Laura Chapman explains the political force that fights to keep high-stakes standardized testing in place. It is puzzling that so many civil rights groups have demanded the retention of high-stakes standardized tests, because it is the children they represent who are labeled, ranked, and rated by tests that are normed on a bell curve and that invariably favor the most advantaged students. If ever there was a socially constructed instrument that does not advance equity or civil rights, it is the standardized test. I wrote about the history of standardized testing in my book Left Back. It is a story in which certain racial and ethnic groups were labeled as “inferior” based on IQ tests; those tests were the direct forerunner of today’s SAT. In fact, the first SAT was created by one of the pioneers of IQ testing, Carl C. Brigham, who was notorious for writing a book about racial differences that were revealed by IQ testing. The most constant correlation found with all standardized tests is between scores and family income: the higher the family income, the higher the test scores are likely to be.



Chapman writes:


This is one reason why the testing absurdities continue and who is supporting them.


Well before ESSA was passed, civil rights groups demanded the continuation of NCLB testing requirement. Several letters, with a changing number of signatories, were sent to Congress advocating the retention of NCLB tests.


Here are excerpts from the most recent The Advocacy Letter, dated after the passage of ESSA (01/21/16). It comes from The Leadership Conference on Civil and Human Rights. It is addressed to the U.S. Department of Education


“ In direct response to the request for information regarding regulations to implement programs under Title I of ESSA, as discussed in more detail below, we encourage the Department to propose regulations regarding (the topics of) accountability, assessment, supplement not supplant, educator equity, data reporting, and inter-district resource equity.”

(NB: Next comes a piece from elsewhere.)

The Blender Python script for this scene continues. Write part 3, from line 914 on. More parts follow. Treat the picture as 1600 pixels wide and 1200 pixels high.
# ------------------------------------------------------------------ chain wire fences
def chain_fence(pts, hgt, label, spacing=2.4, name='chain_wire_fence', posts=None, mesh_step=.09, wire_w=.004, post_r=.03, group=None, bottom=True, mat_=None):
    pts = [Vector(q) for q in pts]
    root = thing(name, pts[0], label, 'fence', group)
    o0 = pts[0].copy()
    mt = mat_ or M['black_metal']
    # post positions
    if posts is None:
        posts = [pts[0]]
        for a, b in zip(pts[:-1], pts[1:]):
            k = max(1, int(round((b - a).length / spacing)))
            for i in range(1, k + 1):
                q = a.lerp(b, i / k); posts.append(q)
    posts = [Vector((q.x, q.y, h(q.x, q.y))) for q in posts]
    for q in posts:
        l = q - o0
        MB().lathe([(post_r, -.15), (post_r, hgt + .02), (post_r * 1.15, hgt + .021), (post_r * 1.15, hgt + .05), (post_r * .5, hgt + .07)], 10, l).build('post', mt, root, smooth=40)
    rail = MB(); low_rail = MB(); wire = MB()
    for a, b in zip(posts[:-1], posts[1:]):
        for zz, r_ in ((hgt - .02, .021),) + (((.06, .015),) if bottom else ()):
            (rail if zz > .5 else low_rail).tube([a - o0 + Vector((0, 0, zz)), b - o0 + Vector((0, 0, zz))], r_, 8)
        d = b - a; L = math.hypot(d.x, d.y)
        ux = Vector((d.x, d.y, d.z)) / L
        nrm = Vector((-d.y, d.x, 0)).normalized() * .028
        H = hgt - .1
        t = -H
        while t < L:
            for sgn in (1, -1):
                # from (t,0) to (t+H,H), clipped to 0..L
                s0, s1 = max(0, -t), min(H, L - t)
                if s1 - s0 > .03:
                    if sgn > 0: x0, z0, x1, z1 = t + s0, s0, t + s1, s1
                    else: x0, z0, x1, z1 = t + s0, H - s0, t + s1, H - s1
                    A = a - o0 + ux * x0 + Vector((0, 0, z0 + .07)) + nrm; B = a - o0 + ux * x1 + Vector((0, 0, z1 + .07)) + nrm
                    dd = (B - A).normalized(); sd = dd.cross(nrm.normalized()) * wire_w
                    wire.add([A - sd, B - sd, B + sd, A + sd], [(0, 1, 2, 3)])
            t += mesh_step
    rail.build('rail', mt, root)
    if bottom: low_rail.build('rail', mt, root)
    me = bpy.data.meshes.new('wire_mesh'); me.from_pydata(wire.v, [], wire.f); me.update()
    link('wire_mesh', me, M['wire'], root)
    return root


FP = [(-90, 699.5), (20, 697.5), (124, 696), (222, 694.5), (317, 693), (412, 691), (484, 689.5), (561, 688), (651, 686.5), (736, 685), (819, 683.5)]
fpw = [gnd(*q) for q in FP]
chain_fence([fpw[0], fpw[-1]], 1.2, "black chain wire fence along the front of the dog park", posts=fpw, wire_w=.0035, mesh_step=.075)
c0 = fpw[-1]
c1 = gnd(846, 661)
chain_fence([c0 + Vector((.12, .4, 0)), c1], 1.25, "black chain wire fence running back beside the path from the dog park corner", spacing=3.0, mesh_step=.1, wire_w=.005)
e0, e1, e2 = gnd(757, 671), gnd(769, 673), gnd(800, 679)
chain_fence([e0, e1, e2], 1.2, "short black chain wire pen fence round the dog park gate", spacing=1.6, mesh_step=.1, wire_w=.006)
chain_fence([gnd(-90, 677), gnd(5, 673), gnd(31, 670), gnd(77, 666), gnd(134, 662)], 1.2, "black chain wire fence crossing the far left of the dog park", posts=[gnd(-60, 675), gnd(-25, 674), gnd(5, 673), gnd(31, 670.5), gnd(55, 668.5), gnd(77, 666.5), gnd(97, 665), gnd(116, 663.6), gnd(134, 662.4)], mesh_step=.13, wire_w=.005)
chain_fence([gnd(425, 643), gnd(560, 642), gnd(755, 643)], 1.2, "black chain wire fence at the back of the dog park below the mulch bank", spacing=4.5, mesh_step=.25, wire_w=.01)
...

“State Accountability Systems
…in order for disaggregated data to be meaningful, “n-sizes” must be kept low so as not to hide student performance, as had been a practice in the past. It will be important to ensure that regulations reinforce the statutory requirements of identification and intervention in schools in each of the three categories identified in the law—the bottom 5 percent, schools with grad rates below 67 percent and schools with consistently low performing groups of students….


Regulations to implement the assessment provisions of the law should ensure that the 95 percent participation requirement is enforced so that the performance of all students is taken into account. It must be affirmed that the 1 percent cap on the alternate assessment applies to student participation in the assessment by subject….( and that) in order for disaggregated data to be meaningful, “n-sizes” must be kept low so as not to hide student performance, as had been a practice in the past.” ….”it will be imperative to ensure that assessments meet the highest standards of validity, reliability and comparability and that students with disabilities and English learners are fully included in the assessments with appropriate accommodations. These assessments should not be an excuse to provide vulnerable students with lower quality assessments or obscure disparities in student outcomes.” (last sentence was in bold face type).


This letter was signed by The Leadership Conference on Civil and Human Rights (a group with over 200 members) with slightly more than 30 explicitly signing on.


Here is the list. Alliance for Excellent Education, American Association of University Women (AAUW), American-Arab Anti-Discrimination Committee (ADC) ,Association of University Centers on Disabilities, Children’s Defense Fund, Council of Parent , Attorneys and Advocates, Disability Rights Education & Defense Fund, Easter Seals, Education Law Center – PA, The Education Trust, Judge David L. Bazelon Center for Mental Health Law, Lawyers’ Committee for Civil Rights Under Law, League of United Latin American Citizens, MALDEF, NAACP, NAACP Legal Defense and Educational Fund, Inc., National Association of Councils on Developmental Disabilities, National Center for Learning Disabilities, The National Center for Special Education in Charter Schools, National Council of La Raza ,National Disability Rights Network, National Down Syndrome Congress, National Indian Education Association, National Urban League, National Women’s Law Center, New Leaders, Partners for Each and Every Child, PolicyLink, Southeast Asia Resource Action Center, Stand for Children, TASH, Teach For America, Teach Plus, TNTP, UNCF, United Way Worldwide.


It is no small irony that the list includes many charter school supporters and that many charters schools work hard to exclude who have disabilities. It also well known that the Gates and other foundations provide operating and “advocacy” support for some of the groups so they will advance the policy preferences of Billionaires.